Staff photo by Michael G. Seamans

Close encounter: Ben Greaney, 14, makes friends with a turkey in the back of the U-Haul truck used to transport 125 birds at a time to the slaughterhouse at Greaney’s Turkey Farm in Mercer on Friday. Nearly 800 turkeys were raised, sold, processed and pick up by customers to be served as Thanksgiving dinner.

Slideshow: A turkey journey at Greaney’s

Chris Frye of Waterville didn’t necessarily go out of his way to find the perfect turkey for his family’s Thanksgiving feast this year.

It was a subtle hint staring up at him from a strategically placed advertisement located on his placemat during a recent meal at the Purple Cow restaurant in Fairfield.

“If it wasn’t for the advertisement on the placemat at the Purple Cow, I would probably still be eating the turkey from the grocery store,” he said Tuesday after picking up two locally grown turkeys from Greaney’s Turkey Farm in Mercer. The turkeys were cage-free and fed with grain. “I know the owner from way back and thought it would be a good idea for this year’s Thanksgiving.”

The owners, Tracy and Scott Greaney, have been producing the traditional Thanksgiving dish since 1983 with a crew of relatives from aunts, uncles, cousins and other extended family to harvest the nearly 800 birds in a matter of days. Scott Greaney said that although the process begins in August when the baby turkeys arrive, the bulk of work happens in a flurry of turkey herding and processing the week before Thanksgiving. The extended family helps out during this time too, including Ben Greaney, 14, and Adam Greaney, 10.

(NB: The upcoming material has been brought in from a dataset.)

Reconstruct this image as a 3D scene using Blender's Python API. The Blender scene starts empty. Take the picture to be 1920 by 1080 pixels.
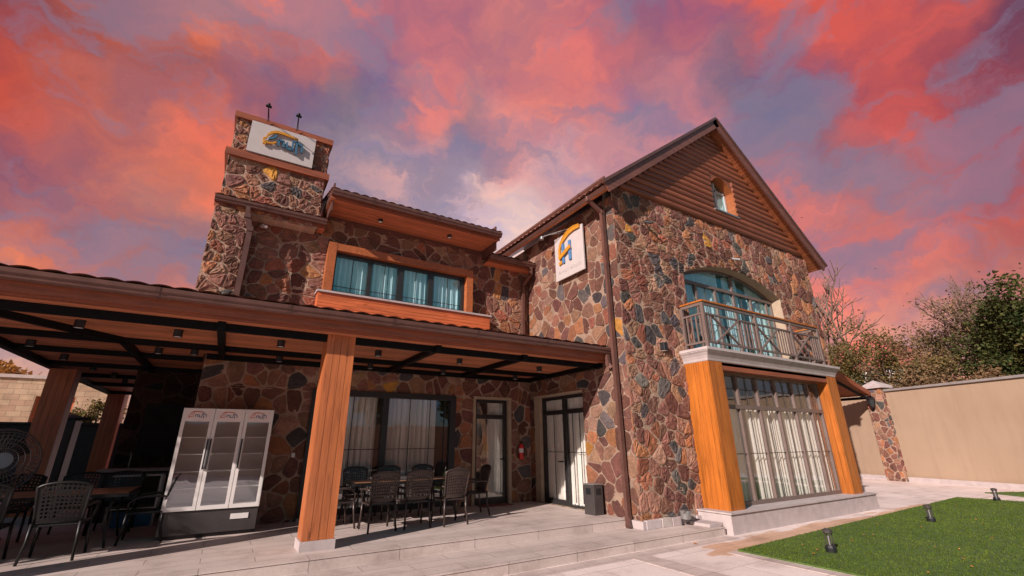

The season slows down on Friday, when they can take a deep breath and begin the preparations for next year, Scott Greaney said.

— Michael G. Seamans



Staff photo by Michael G. Seamans

TURKEY TIME: Adam Greaney, 10, grabs one of the many turkeys roaming the barn at Greaney’s Turkey Farm in Mercer on Friday.

Staff photo by Michael G. Seamans

eat fresh: Emily Greaney hauls fresh turkeys in wheelbarrow to the ice house to be stored until customers can pick it up at Greaney’s Turkey Farm in Mercer on Friday. Scott Greaney, owner of the turkey farm, said ice is key to ensure a fresh and clean bird.

Staff photo by Michael G. Seamans

bird pickup: Chris Flye of Waterville leaves Greaney’s Turkey Farm with two fresh turkeys for Thanksgiving dinner on Tuesday. Frye has never tried a free-range, grain fed turkey before.